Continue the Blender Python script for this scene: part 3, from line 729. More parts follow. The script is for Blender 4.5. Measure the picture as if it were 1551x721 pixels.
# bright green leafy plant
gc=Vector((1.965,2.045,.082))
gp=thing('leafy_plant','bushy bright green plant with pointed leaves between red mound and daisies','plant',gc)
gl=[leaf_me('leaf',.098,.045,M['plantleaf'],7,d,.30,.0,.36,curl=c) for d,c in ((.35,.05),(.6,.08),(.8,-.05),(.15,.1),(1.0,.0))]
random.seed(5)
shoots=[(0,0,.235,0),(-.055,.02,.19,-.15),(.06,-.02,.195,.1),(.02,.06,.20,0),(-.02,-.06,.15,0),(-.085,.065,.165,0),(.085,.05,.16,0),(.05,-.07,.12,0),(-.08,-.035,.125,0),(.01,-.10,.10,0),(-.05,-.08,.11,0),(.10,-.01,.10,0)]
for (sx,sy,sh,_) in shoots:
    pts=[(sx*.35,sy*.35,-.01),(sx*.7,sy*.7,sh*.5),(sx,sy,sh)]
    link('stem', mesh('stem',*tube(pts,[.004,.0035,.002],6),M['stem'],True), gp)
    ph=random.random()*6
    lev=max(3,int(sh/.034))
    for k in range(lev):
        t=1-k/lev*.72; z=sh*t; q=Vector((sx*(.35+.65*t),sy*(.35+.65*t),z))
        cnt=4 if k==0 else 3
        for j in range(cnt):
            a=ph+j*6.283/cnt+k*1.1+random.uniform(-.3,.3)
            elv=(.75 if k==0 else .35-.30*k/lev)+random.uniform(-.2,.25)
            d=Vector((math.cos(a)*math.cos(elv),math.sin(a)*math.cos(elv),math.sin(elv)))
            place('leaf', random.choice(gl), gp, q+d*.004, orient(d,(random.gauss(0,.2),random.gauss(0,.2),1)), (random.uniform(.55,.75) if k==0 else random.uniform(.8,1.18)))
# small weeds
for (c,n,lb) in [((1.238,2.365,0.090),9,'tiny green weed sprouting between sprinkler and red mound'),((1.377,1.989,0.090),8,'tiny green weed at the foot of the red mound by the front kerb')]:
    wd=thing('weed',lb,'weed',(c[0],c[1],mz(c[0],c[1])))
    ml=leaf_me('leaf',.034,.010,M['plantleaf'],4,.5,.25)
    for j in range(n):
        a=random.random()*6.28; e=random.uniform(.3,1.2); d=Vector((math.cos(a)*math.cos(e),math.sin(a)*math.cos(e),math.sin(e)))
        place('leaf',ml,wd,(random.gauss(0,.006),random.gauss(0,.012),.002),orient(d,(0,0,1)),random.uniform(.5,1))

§

> _OBJECTIVE_:
Output the listing above exactly as it appears.

> _EXERCISE OUTPUT_:
Continue the Blender Python script for this scene: part 3, from line 729. More parts follow. The script is for Blender 4.5. Measure the picture as if it were 1551x721 pixels.
# bright green leafy plant
gc=Vector((1.965,2.045,.082))
gp=thing('leafy_plant','bushy bright green plant with pointed leaves between red mound and daisies','plant',gc)
gl=[leaf_me('leaf',.098,.045,M['plantleaf'],7,d,.30,.0,.36,curl=c) for d,c in ((.35,.05),(.6,.08),(.8,-.05),(.15,.1),(1.0,.0))]
random.seed(5)
shoots=[(0,0,.235,0),(-.055,.02,.19,-.15),(.06,-.02,.195,.1),(.02,.06,.20,0),(-.02,-.06,.15,0),(-.085,.065,.165,0),(.085,.05,.16,0),(.05,-.07,.12,0),(-.08,-.035,.125,0),(.01,-.10,.10,0),(-.05,-.08,.11,0),(.10,-.01,.10,0)]
for (sx,sy,sh,_) in shoots:
    pts=[(sx*.35,sy*.35,-.01),(sx*.7,sy*.7,sh*.5),(sx,sy,sh)]
    link('stem', mesh('stem',*tube(pts,[.004,.0035,.002],6),M['stem'],True), gp)
    ph=random.random()*6
    lev=max(3,int(sh/.034))
    for k in range(lev):
        t=1-k/lev*.72; z=sh*t; q=Vector((sx*(.35+.65*t),sy*(.35+.65*t),z))
        cnt=4 if k==0 else 3
        for j in range(cnt):
            a=ph+j*6.283/cnt+k*1.1+random.uniform(-.3,.3)
            elv=(.75 if k==0 else .35-.30*k/lev)+random.uniform(-.2,.25)
            d=Vector((math.cos(a)*math.cos(elv),math.sin(a)*math.cos(elv),math.sin(elv)))
            place('leaf', random.choice(gl), gp, q+d*.004, orient(d,(random.gauss(0,.2),random.gauss(0,.2),1)), (random.uniform(.55,.75) if k==0 else random.uniform(.8,1.18)))
# small weeds
for (c,n,lb) in [((1.238,2.365,0.090),9,'tiny green weed sprouting between sprinkler and red mound'),((1.377,1.989,0.090),8,'tiny green weed at the foot of the red mound by the front kerb')]:
    wd=thing('weed',lb,'weed',(c[0],c[1],mz(c[0],c[1])))
    ml=leaf_me('leaf',.034,.010,M['plantleaf'],4,.5,.25)
    for j in range(n):
        a=random.random()*6.28; e=random.uniform(.3,1.2); d=Vector((math.cos(a)*math.cos(e),math.sin(a)*math.cos(e),math.sin(e)))
        place('leaf',ml,wd,(random.gauss(0,.006),random.gauss(0,.012),.002),orient(d,(0,0,1)),random.uniform(.5,1))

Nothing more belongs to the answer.